Прошу вас, дорогой Алексей Максимович, остановиться на печальном для литературы деле «Библиотеки». Убежден, что очень скоро все мы сильно «прослезимся», когда наступит час «подсчитывать» плоды объединительной, монополистической нашей деятельности в издательской области во второй половине 1934 года. Особенно же много слез будет пролито у надгробной плиты «Библиотеки поэта», заготовляемой сейчас «Академией» в древнерусском стиле Каразина, с фестонами и бутончиками. К сожалению, это не шутка, а истинная бытовая правда.
Есть два возможных решения.
1. Оставить «Библиотеку поэта» сектором издательства «Советский писатель». То есть — статус-кво.
2. (Если решение ЦК о передаче «Библиотеки» изд[ательству] «Академия» состоялось; документально такое решение нам неизвестно.) Включить редакционную ячейку «Библиотеки поэта» в издательское хозяйство «Академия» для плановой реализации идей об издании «Библиотеки» под редакцией М. Горького.
Всякое другое решение упраздняет ваш замысел выпуска для литераторов исчерпывающего пособия по истории поэзии в научно проверенных и комментированных образцах.
Простите, что я так много написал. Вероятно, по поводу издательских дел я обращаюсь к вам последний раз, потому что, как видно, все ленинградские литераторы и писатели увольняются от редакционно-издательской работы на покой.
Поверьте, я говорю это без малейшей горечи или «уязвленности». Я очень рад за себя как писателя. Но именно как писатель я не в состоянии быть равнодушным к судьбе больших и увлекательных литературных планов. Отсюда это письмо.
Мое собственно писательское дело за последнее время угнетает меня здорово: работа над материалом
Остальное у меня по-старому, если не считать того, что, платя дань ноябрю и поголовному гриппу, я лежу с температурой, кашлем и проч.
Как вы чувствуете себя? Отдохнули ли от Москвы и здоровы ли?
Спасибо за последнее письмо. Ваш интерес к труду Елены Данько помог ей заключить нужные условия с издательством и Фарфоровым заводом.
Будьте здоровы, приветствую вас!
Ваш
От жены поклон. Простите за машинку, — лежа могу писать только кое-как карандашом.
P. S. 27. XI — уже написав письмо, обнаружил в «Лит[ературном] Ленингр[аде]» прилагаемую дельную статью.
(Между
Дорогой Константин Александрович —
получил ваше письмо с вырезкой из «Ленгазеты», а кроме того — два документа: один подписан группой лиц, работающей по изданию «Библиотеки поэта», другой — группой работников библиотечных. Оба документа написаны весьма солидно и в строгом тоне.

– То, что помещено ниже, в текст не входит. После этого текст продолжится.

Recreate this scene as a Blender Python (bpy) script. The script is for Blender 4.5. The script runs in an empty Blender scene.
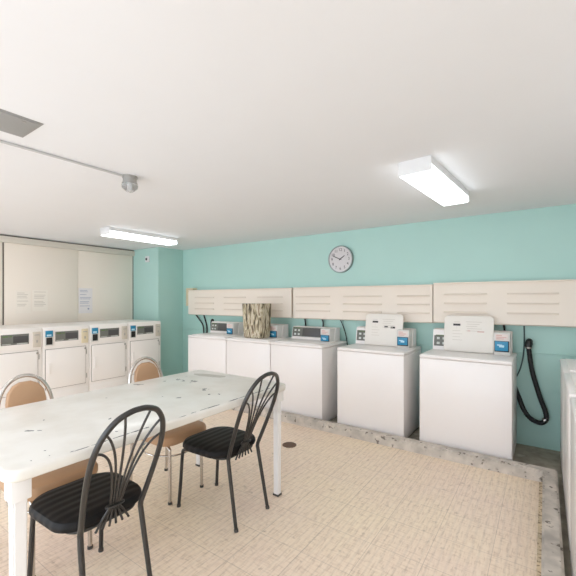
import bpy, bmesh, math, random
from mathutils import Vector, Matrix
random.seed(7)
PI = math.pi
SC = bpy.context.scene
COL = SC.collection

# ------------------------------------------------------------------ materials
def lin(c):
    return tuple((v/255/12.92 if v/255 <= .04045 else ((v/255+.055)/1.055)**2.4) for v in c)

def mat(name, rgb, rough=.5, metal=0, emit=0, coat=0, noise=0, nscale=30, trans=0, bump=0, spec=None):
    m = bpy.data.materials.new(name); m.use_nodes = True
    nt = m.node_tree; b = nt.nodes['Principled BSDF']
    c = lin(rgb) + (1,)
    b.inputs['Base Color'].default_value = c
    b.inputs['Roughness'].default_value = rough
    b.inputs['Metallic'].default_value = metal
    b.inputs['Coat Weight'].default_value = coat
    b.inputs['Transmission Weight'].default_value = trans
    if spec is not None: b.inputs['Specular IOR Level'].default_value = spec
    if emit:
        b.inputs['Emission Color'].default_value = c
        b.inputs['Emission Strength'].default_value = emit
    tc = nt.nodes.new('ShaderNodeTexCoord')
    n = nt.nodes.new('ShaderNodeTexNoise'); n.inputs['Scale'].default_value = nscale
    n.inputs['Detail'].default_value = 4
    nt.links.new(tc.outputs['Object'], n.inputs['Vector'])
    if noise:
        mx = nt.nodes.new('ShaderNodeMix'); mx.data_type = 'RGBA'
        mx.inputs[6].default_value = c
        mx.inputs[7].default_value = tuple(v*(1-noise) for v in c[:3]) + (1,)
        nt.links.new(n.outputs['Fac'], mx.inputs[0])
        nt.links.new(mx.outputs[2], b.inputs['Base Color'])
    if bump:
        bp = nt.nodes.new('ShaderNodeBump'); bp.inputs['Strength'].default_value = bump
        bp.inputs['Distance'].default_value = .002
        nt.links.new(n.outputs['Fac'], bp.inputs['Height'])
        nt.links.new(bp.outputs['Normal'], b.inputs['Normal'])
    return m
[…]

Библиотекари убеждают меня, что изданные ленинградцами книжки серии «Б-ка поэта» весьма популярны и доходят до публики, а книги, изданные москвичами, — не доходят, да и не популярны. Но при наличии у нас книжного голода и популярность книги не говорит о ее качестве и о ее полезности, — у нас и «Угрюм-река» популярна.
Группа ленинградцев, работающая по «Б-ке поэта», убежденно отмечая научность своей работы, выражает «серьезные опасения за дальнейшую судьбу данной серии» в том случае, если ленинградцы и москвичи объединятся в «Академии» для совместной работы. Опасение — не совсем понятное мне. Предполагая, что в той и другой группе работают люди серьезные, искренно озабоченные успехом своей работы, освоившие ее культурное значение, я не вижу причин, которые помешали бы этим людям договориться о типе издания книг по истории дореволюционной поэзии нашей и о том, чтоб придать книгам этим характер действительно научный, «педагогический».
Возвратимся к «началу начал». «Библиотека поэта» была задумана как история русской поэзии XVIII — XX вв. в образцах, биографиях, очерках эпох — именно так, а не иначе.